Similarly, I would not be surprised to hear that my co-worker’s spouse is very skilled and knowledgeable in English grammar and literature because he is an English teacher. However, I would not expect it from my co-worker herself because she is an outstanding chemical engineer.  

This is defined as unconscious bias or stereotyping, as a result of our subconscious brain’s categorization strategy. The outfit I have at the coffee shop impacts your response to my action, because it puts me into a different category in your mind depending on my outfit. My co-worker’s and her spouse’s backgrounds make me put them into different categories, which might mislead me sometimes.

Just like we categorize things, it is very natural that we categorize people.  

The key question here for me is; how do we truly treat people as individuals so that they feel unique, just like as they would want, while we know that our brains categorize people

We can overcome unconscious bias 

Leonard Mlodinow, in his enlightening book “Subliminal”, suggests that “if we are aware of our bias and motivated to overcome it, we can.” That doesn’t mean that we need to fight our brain’s categorization strategy. We just need to employ our conscious mind more when we are working or dealing with individuals. 
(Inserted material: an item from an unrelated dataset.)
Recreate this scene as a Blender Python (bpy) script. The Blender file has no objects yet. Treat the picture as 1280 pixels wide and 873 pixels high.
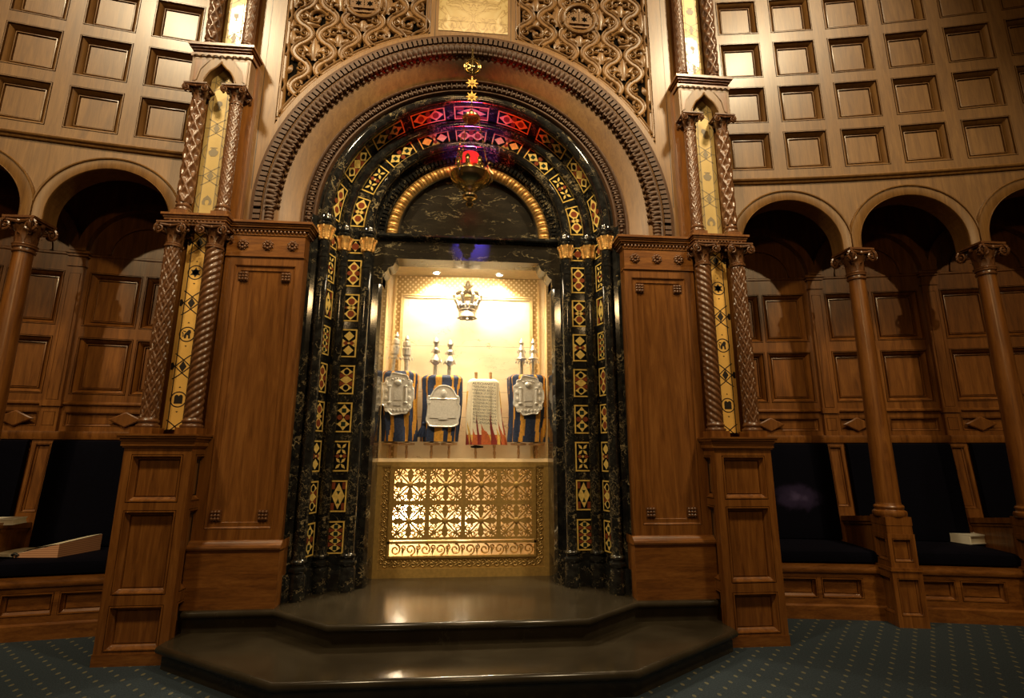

Our unconscious bias might tell us scientists are bunch of technical nerds who cannot understand abstract concepts that marketers are talking about or it might say that marketers are some daydreamers who need to be grounded by scientists to the real world all the time. I am an engineer and I love thinking in abstract terms and I worked with quite a lot of marketers who thought primarily in factual and concrete terms. 

Spending some effort to learn more about individuals will help overcome unconscious bias. Gathering more information and qualities about them will make it easier for us to treat them as individuals rather than a member of the category we put them in our minds. 

The moral of the story here is to recognize the fact that our brains do categorize, and it is essential; but also, to recognize that every individual wants to feel unique. When we appreciate these two and keep reminding them to ourselves, we are one step closer to figuring out our own way to overcome unconscious bias and treat people more like individuals.